Minnesota - Full season of Kelvin Yeboah and Joaquin Pereyra should have the Loons looking sharp in 2025.
Houston - This is Jack McGlynn’s team. He’s either ready for prime time or deceptively league average.
Colorado - Seventh is my glowing, ‘season’s about to start’ optimism and excitement shining through my rational skepticism.
Austin - Hot garbage in 2024. Should be better this year, but not ‘win MLS Cup’ better.
Portland - It’s possible that Evander and 20-year-old recent addition Kevin Kelsy form a killer duo and lay waste to the Western Conference. Also possible that Kelsy’s a bust, or that this is a ‘score 3 goals, concede 4 goals’ kind of team.
Vancouver - They didn’t do much in the offseason; maybe less than almost any other team in the league. Seems logical that they’d fall, not rise, from last year’s 8th place finish.
San Jose - Chicho Arango and Mark-Anthony Kaye might drag this awful team into ‘merely mediocre’ territory. But they don’t make SJ a playoff team.
FC Dallas - This team had done a full teardown and then, after I previewed them, they brought in Lucho Acosta. Still, there isn’t much of a supporting cast for him.

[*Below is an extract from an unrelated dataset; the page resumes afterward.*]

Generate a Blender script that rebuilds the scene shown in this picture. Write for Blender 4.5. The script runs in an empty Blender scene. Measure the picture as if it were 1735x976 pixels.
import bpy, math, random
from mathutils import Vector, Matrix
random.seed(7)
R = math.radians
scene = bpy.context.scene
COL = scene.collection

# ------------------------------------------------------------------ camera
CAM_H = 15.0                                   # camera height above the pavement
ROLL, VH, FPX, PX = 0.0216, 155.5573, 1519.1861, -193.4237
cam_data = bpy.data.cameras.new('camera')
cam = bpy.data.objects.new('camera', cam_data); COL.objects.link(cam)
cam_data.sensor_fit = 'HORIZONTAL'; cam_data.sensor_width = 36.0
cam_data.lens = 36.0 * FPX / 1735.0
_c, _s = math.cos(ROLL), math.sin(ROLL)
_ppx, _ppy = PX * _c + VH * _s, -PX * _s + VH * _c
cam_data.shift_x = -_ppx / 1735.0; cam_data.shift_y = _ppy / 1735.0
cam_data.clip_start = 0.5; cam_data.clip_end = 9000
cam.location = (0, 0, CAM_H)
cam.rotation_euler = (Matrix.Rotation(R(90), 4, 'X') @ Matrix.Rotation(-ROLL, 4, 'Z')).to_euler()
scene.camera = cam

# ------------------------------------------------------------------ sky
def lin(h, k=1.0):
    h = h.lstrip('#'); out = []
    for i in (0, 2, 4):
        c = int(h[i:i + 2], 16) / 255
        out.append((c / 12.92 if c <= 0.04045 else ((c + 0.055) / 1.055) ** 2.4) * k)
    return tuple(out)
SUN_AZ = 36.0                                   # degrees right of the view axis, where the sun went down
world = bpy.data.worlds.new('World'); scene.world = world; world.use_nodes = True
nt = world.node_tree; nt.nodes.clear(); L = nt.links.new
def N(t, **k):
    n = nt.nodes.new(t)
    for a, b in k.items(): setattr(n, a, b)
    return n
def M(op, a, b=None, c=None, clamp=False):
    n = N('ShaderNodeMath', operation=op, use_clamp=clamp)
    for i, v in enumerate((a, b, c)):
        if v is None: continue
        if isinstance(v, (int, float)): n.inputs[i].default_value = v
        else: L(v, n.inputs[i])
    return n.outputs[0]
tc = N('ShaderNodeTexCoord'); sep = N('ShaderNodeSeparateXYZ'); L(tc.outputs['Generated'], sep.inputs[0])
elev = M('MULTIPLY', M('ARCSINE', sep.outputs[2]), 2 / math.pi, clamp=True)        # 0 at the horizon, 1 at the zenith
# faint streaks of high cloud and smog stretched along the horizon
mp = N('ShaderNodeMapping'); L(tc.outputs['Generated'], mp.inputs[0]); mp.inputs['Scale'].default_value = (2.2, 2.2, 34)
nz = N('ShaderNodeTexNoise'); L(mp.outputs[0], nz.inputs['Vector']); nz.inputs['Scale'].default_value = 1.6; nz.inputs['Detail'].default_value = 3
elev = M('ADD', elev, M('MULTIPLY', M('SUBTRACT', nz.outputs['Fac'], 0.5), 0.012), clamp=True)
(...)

St Louis City - Finished 12th last year, and did nothing in the offseason? My only regret on this prediction is that I like Edward Lowen enough that I can’t bring myself to put them last. I think I might regret that.
San Diego - Perfunctory ‘sell a lot tickets’ ‘shoot off lots of fireworks when they finally win a first game’ ‘MLS old heads will constantly forget there’s 30 teams now’ season.
Sporting Kansas City - The only question here is will SKC ever fire Peter Vermes?
My prediction for tonight, as I said on the podcast last week, is a 2-0 win to Colorado; I think they do that and then grind out a 1-1 result in LA to get to the second CCC round.
I’ll reserve a playoff prediction for when (and if) the Rapids make the playoffs.
In 2018, nearly seven years ago to the day, the Pids played in what was the coldest match ever contended by MLS teams. The beer taps, famously, froze.
Chidozie Awaziem, Ian Murphy, Sam Bassett, Ted Ku DiPietro, Ali Fadal, Josh Atencio.